>>>

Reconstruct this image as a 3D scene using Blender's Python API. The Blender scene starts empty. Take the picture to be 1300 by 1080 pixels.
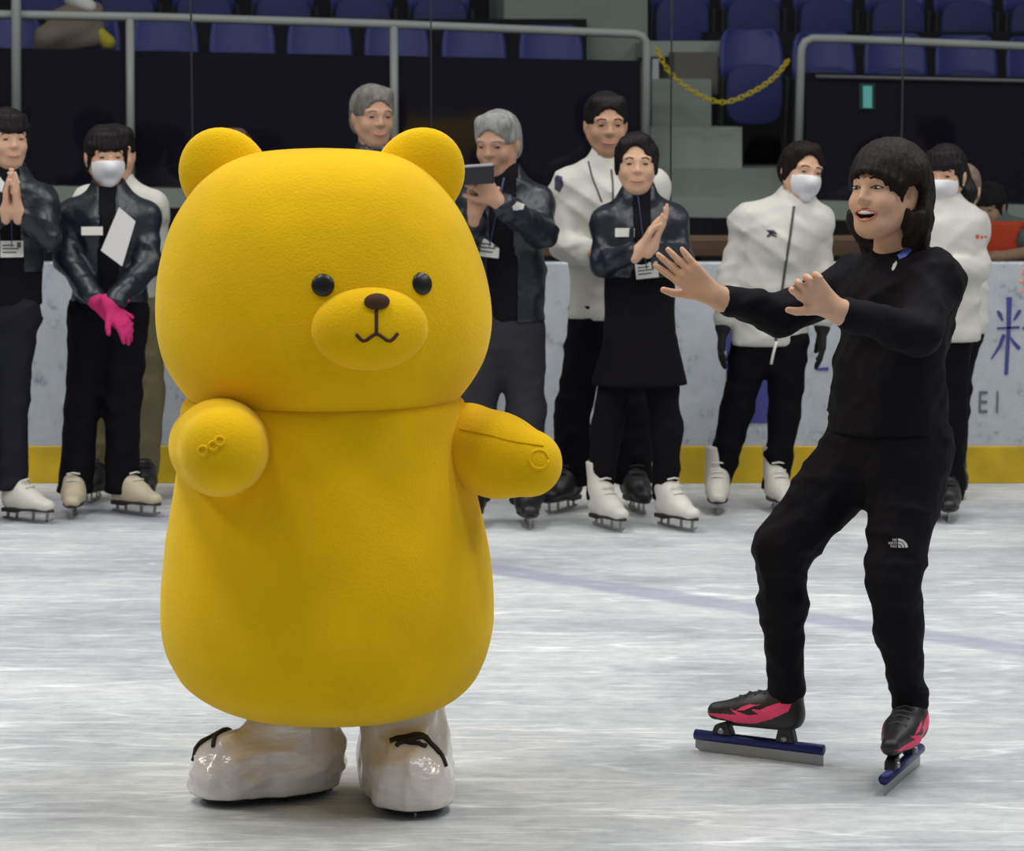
import bpy, math, random
import numpy as np
from mathutils import Vector, Matrix

random.seed(7)
RNG = np.random.RandomState(11)
SC = bpy.context.scene
COL = SC.collection

# ------------------------------------------------------------------ camera
FPX = 3600.0                      # focal length in pixels of the 1300 px wide picture
CAMH = 1.67
PITCH = math.atan((540 - 129) / FPX)
cam_d = bpy.data.cameras.new('camera')
cam = bpy.data.objects.new('camera', cam_d)
COL.objects.link(cam)
cam.location = (0, 0, CAMH)
cam.rotation_euler = (math.pi / 2 - PITCH, 0, 0)
cam_d.sensor_width = 36.0
cam_d.lens = 36.0 * FPX / 1300.0
cam_d.clip_end = 200
cam_d.dof.use_dof = True
cam_d.dof.focus_distance = 7.0
cam_d.dof.aperture_fstop = 9.0
SC.camera = cam

# ------------------------------------------------------------------ world, lamps, exposure
w = bpy.data.worlds.new('world')
SC.world = w
w.use_nodes = True
w.node_tree.nodes['Background'].inputs[0].default_value = (0.84, 0.87, 0.92, 1)
w.node_tree.nodes['Background'].inputs[1].default_value = 0.20
SC.view_settings.view_transform = 'Standard'
SC.view_settings.look = 'None'
SC.view_settings.gamma = 1.0
SC.view_settings.use_curve_mapping = False
SC.view_settings.exposure = 0.0
LAMP_W = 120.0
for lx in (-7.5, -2.5, 2.5, 7.5):
    for ly in (4.6, 7.6, 10.6):
        ld = bpy.data.lights.new('rink_ceiling_lamp', 'AREA')
        ld.shape = 'RECTANGLE'
        ld.size, ld.size_y = 1.6, 0.9
        ld.energy = LAMP_W
        ld.color = (1.0, 0.985, 0.95)
        lo = bpy.data.objects.new('rink_ceiling_lamp', ld)
        lo.location = (lx, ly, 7.5)
        COL.objects.link(lo)

# ------------------------------------------------------------------ picture -> world
CT, ST = math.cos(PITCH), math.sin(PITCH)
def ray(px, py):
    r, u = (px - 650) / FPX, -(py - 540) / FPX
    return np.array([r, CT + u * ST, -ST + u * CT])
ORG = np.array([0, 0, CAMH])
def P(px, py, Y):
    d = ray(px, py)
    return ORG + d * (Y / d[1])
def G(px, py, z=0.0):
    d = ray(px, py)
    return ORG + d * ((z - CAMH) / d[2])
def PL(px, py, y0, k):            # point on the upright plane Y = y0 + k X
    d = ray(px, py)
    return ORG + d * (y0 / (d[1] - k * d[0]))
def V(*a): return np.array(a, float)
def nrm(a):
    a = np.asarray(a, float); return a / (np.linalg.norm(a) + 1e-12)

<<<

* **Required task**
Copy nothing but the lines from the first one in the listing through the line with "SC.camera = cam", and omit the pictures.

* **Written reply**
Reconstruct this image as a 3D scene using Blender's Python API. The Blender scene starts empty. Take the picture to be 1300 by 1080 pixels.
import bpy, math, random
import numpy as np
from mathutils import Vector, Matrix

random.seed(7)
RNG = np.random.RandomState(11)
SC = bpy.context.scene
COL = SC.collection

# ------------------------------------------------------------------ camera
FPX = 3600.0                      # focal length in pixels of the 1300 px wide picture
CAMH = 1.67
PITCH = math.atan((540 - 129) / FPX)
cam_d = bpy.data.cameras.new('camera')
cam = bpy.data.objects.new('camera', cam_d)
COL.objects.link(cam)
cam.location = (0, 0, CAMH)
cam.rotation_euler = (math.pi / 2 - PITCH, 0, 0)
cam_d.sensor_width = 36.0
cam_d.lens = 36.0 * FPX / 1300.0
cam_d.clip_end = 200
cam_d.dof.use_dof = True
cam_d.dof.focus_distance = 7.0
cam_d.dof.aperture_fstop = 9.0
SC.camera = cam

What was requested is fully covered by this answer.